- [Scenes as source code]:
>> start
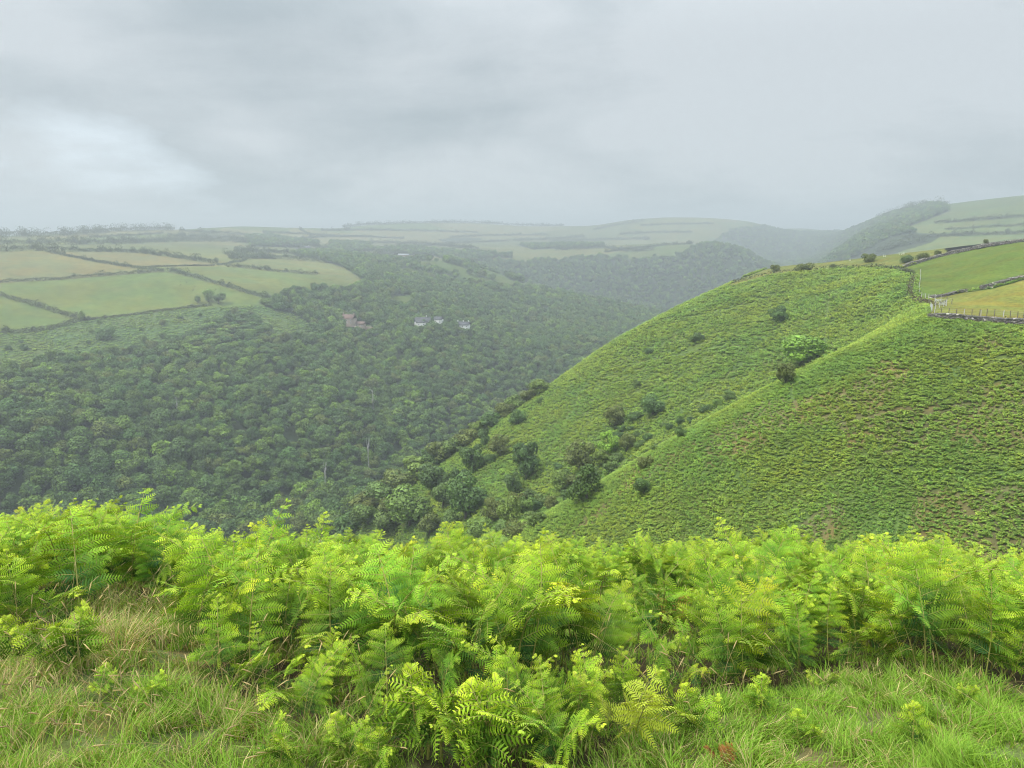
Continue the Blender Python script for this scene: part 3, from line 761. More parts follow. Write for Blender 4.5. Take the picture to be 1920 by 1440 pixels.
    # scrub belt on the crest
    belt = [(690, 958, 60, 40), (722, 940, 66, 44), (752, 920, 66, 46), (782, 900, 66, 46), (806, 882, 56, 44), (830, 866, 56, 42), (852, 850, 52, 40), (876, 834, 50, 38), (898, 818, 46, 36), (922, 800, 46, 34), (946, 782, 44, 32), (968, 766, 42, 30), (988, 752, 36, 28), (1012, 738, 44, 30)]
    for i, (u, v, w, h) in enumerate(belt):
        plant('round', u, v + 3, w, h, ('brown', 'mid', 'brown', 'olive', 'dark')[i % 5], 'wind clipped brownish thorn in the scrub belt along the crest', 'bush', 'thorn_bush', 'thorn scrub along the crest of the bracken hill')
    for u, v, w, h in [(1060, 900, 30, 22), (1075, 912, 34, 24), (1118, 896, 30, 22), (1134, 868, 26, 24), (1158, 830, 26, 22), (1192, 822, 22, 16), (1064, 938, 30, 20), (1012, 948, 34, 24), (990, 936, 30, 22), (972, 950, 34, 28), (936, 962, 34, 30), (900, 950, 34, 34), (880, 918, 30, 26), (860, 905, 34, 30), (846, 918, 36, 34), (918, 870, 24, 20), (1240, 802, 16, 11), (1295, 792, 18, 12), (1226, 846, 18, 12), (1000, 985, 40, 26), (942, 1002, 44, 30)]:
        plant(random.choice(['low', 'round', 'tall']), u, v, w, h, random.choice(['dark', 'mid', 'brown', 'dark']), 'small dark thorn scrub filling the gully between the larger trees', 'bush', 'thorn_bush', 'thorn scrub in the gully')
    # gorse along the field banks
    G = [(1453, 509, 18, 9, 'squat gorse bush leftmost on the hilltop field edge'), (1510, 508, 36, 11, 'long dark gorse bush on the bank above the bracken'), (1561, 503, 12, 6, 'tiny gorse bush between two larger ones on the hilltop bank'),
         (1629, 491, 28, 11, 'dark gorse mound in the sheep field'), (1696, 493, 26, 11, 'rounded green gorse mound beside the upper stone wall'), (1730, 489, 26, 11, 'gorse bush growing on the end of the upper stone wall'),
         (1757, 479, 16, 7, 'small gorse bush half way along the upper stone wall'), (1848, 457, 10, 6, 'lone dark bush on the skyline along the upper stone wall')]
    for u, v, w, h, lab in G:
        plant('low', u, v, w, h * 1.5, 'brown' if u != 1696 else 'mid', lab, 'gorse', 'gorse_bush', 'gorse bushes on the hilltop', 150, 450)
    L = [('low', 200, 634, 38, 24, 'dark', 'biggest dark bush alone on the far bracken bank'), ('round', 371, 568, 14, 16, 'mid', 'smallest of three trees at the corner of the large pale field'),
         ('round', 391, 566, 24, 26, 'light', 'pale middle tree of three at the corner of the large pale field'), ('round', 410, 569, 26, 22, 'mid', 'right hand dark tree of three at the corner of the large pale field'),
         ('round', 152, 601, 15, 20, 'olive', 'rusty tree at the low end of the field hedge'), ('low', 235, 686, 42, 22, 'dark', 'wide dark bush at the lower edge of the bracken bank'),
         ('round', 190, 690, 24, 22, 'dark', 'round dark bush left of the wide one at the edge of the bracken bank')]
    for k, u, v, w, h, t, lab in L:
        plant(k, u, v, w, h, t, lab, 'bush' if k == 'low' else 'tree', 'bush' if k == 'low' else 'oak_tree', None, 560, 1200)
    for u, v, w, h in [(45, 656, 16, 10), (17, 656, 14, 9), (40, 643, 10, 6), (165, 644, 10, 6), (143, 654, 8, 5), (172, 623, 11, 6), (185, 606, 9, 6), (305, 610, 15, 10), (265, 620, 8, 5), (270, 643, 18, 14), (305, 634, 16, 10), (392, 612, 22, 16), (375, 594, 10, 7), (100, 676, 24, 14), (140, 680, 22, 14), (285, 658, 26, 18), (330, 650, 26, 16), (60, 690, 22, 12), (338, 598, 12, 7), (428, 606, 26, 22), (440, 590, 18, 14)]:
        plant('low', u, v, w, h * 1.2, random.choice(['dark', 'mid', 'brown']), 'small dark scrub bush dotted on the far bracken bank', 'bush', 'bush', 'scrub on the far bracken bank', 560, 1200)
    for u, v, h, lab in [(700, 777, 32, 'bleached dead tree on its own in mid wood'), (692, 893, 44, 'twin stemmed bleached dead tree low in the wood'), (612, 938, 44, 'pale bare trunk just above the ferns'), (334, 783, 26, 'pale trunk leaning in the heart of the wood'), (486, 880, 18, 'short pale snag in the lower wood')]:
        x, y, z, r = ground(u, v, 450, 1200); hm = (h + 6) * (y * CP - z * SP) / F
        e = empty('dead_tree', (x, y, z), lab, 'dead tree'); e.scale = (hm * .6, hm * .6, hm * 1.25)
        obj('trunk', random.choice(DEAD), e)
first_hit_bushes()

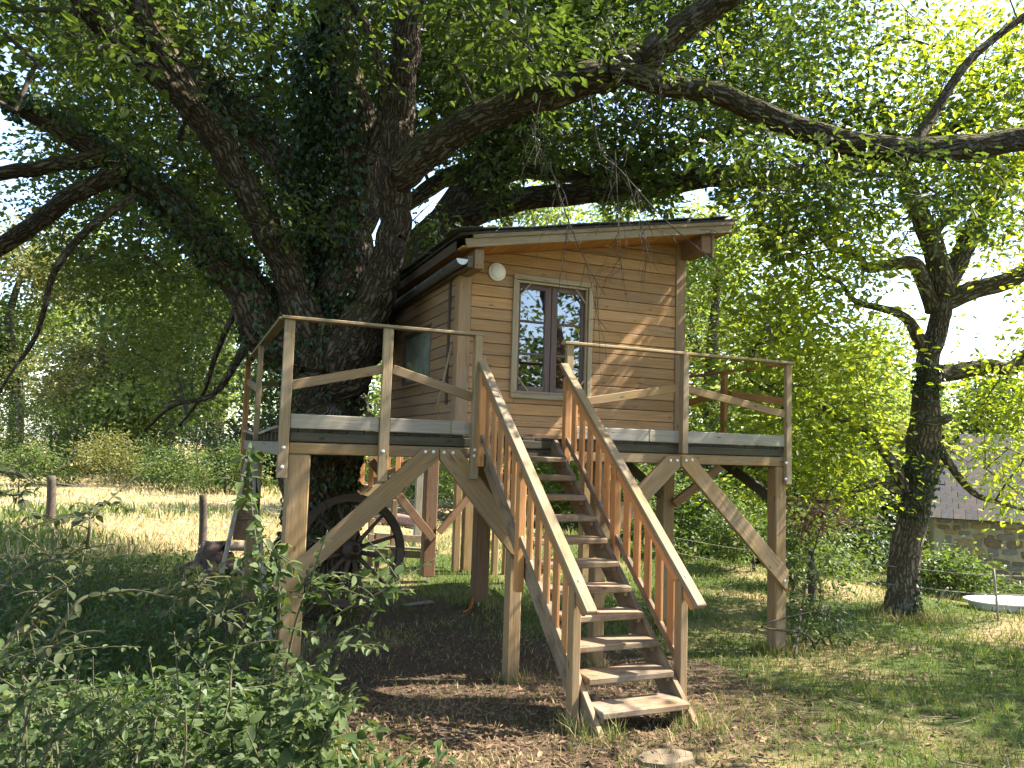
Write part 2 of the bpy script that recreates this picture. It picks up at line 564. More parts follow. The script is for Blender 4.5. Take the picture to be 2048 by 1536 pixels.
>> end
Extract the full listing exactly, with the pictures left out.

Continue the Blender Python script for this scene: part 3, from line 761. More parts follow. Write for Blender 4.5. Take the picture to be 1920 by 1440 pixels.
    # scrub belt on the crest
    belt = [(690, 958, 60, 40), (722, 940, 66, 44), (752, 920, 66, 46), (782, 900, 66, 46), (806, 882, 56, 44), (830, 866, 56, 42), (852, 850, 52, 40), (876, 834, 50, 38), (898, 818, 46, 36), (922, 800, 46, 34), (946, 782, 44, 32), (968, 766, 42, 30), (988, 752, 36, 28), (1012, 738, 44, 30)]
    for i, (u, v, w, h) in enumerate(belt):
        plant('round', u, v + 3, w, h, ('brown', 'mid', 'brown', 'olive', 'dark')[i % 5], 'wind clipped brownish thorn in the scrub belt along the crest', 'bush', 'thorn_bush', 'thorn scrub along the crest of the bracken hill')
    for u, v, w, h in [(1060, 900, 30, 22), (1075, 912, 34, 24), (1118, 896, 30, 22), (1134, 868, 26, 24), (1158, 830, 26, 22), (1192, 822, 22, 16), (1064, 938, 30, 20), (1012, 948, 34, 24), (990, 936, 30, 22), (972, 950, 34, 28), (936, 962, 34, 30), (900, 950, 34, 34), (880, 918, 30, 26), (860, 905, 34, 30), (846, 918, 36, 34), (918, 870, 24, 20), (1240, 802, 16, 11), (1295, 792, 18, 12), (1226, 846, 18, 12), (1000, 985, 40, 26), (942, 1002, 44, 30)]:
        plant(random.choice(['low', 'round', 'tall']), u, v, w, h, random.choice(['dark', 'mid', 'brown', 'dark']), 'small dark thorn scrub filling the gully between the larger trees', 'bush', 'thorn_bush', 'thorn scrub in the gully')
    # gorse along the field banks
    G = [(1453, 509, 18, 9, 'squat gorse bush leftmost on the hilltop field edge'), (1510, 508, 36, 11, 'long dark gorse bush on the bank above the bracken'), (1561, 503, 12, 6, 'tiny gorse bush between two larger ones on the hilltop bank'),
         (1629, 491, 28, 11, 'dark gorse mound in the sheep field'), (1696, 493, 26, 11, 'rounded green gorse mound beside the upper stone wall'), (1730, 489, 26, 11, 'gorse bush growing on the end of the upper stone wall'),
         (1757, 479, 16, 7, 'small gorse bush half way along the upper stone wall'), (1848, 457, 10, 6, 'lone dark bush on the skyline along the upper stone wall')]
    for u, v, w, h, lab in G:
        plant('low', u, v, w, h * 1.5, 'brown' if u != 1696 else 'mid', lab, 'gorse', 'gorse_bush', 'gorse bushes on the hilltop', 150, 450)
    L = [('low', 200, 634, 38, 24, 'dark', 'biggest dark bush alone on the far bracken bank'), ('round', 371, 568, 14, 16, 'mid', 'smallest of three trees at the corner of the large pale field'),
         ('round', 391, 566, 24, 26, 'light', 'pale middle tree of three at the corner of the large pale field'), ('round', 410, 569, 26, 22, 'mid', 'right hand dark tree of three at the corner of the large pale field'),
         ('round', 152, 601, 15, 20, 'olive', 'rusty tree at the low end of the field hedge'), ('low', 235, 686, 42, 22, 'dark', 'wide dark bush at the lower edge of the bracken bank'),
         ('round', 190, 690, 24, 22, 'dark', 'round dark bush left of the wide one at the edge of the bracken bank')]
    for k, u, v, w, h, t, lab in L:
        plant(k, u, v, w, h, t, lab, 'bush' if k == 'low' else 'tree', 'bush' if k == 'low' else 'oak_tree', None, 560, 1200)
    for u, v, w, h in [(45, 656, 16, 10), (17, 656, 14, 9), (40, 643, 10, 6), (165, 644, 10, 6), (143, 654, 8, 5), (172, 623, 11, 6), (185, 606, 9, 6), (305, 610, 15, 10), (265, 620, 8, 5), (270, 643, 18, 14), (305, 634, 16, 10), (392, 612, 22, 16), (375, 594, 10, 7), (100, 676, 24, 14), (140, 680, 22, 14), (285, 658, 26, 18), (330, 650, 26, 16), (60, 690, 22, 12), (338, 598, 12, 7), (428, 606, 26, 22), (440, 590, 18, 14)]:
        plant('low', u, v, w, h * 1.2, random.choice(['dark', 'mid', 'brown']), 'small dark scrub bush dotted on the far bracken bank', 'bush', 'bush', 'scrub on the far bracken bank', 560, 1200)
    for u, v, h, lab in [(700, 777, 32, 'bleached dead tree on its own in mid wood'), (692, 893, 44, 'twin stemmed bleached dead tree low in the wood'), (612, 938, 44, 'pale bare trunk just above the ferns'), (334, 783, 26, 'pale trunk leaning in the heart of the wood'), (486, 880, 18, 'short pale snag in the lower wood')]:
        x, y, z, r = ground(u, v, 450, 1200); hm = (h + 6) * (y * CP - z * SP) / F
        e = empty('dead_tree', (x, y, z), lab, 'dead tree'); e.scale = (hm * .6, hm * .6, hm * 1.25)
        obj('trunk', random.choice(DEAD), e)
first_hit_bushes()

Write part 2 of the bpy script that recreates this picture. It picks up at line 564. More parts follow. The script is for Blender 4.5. Take the picture to be 2048 by 1536 pixels.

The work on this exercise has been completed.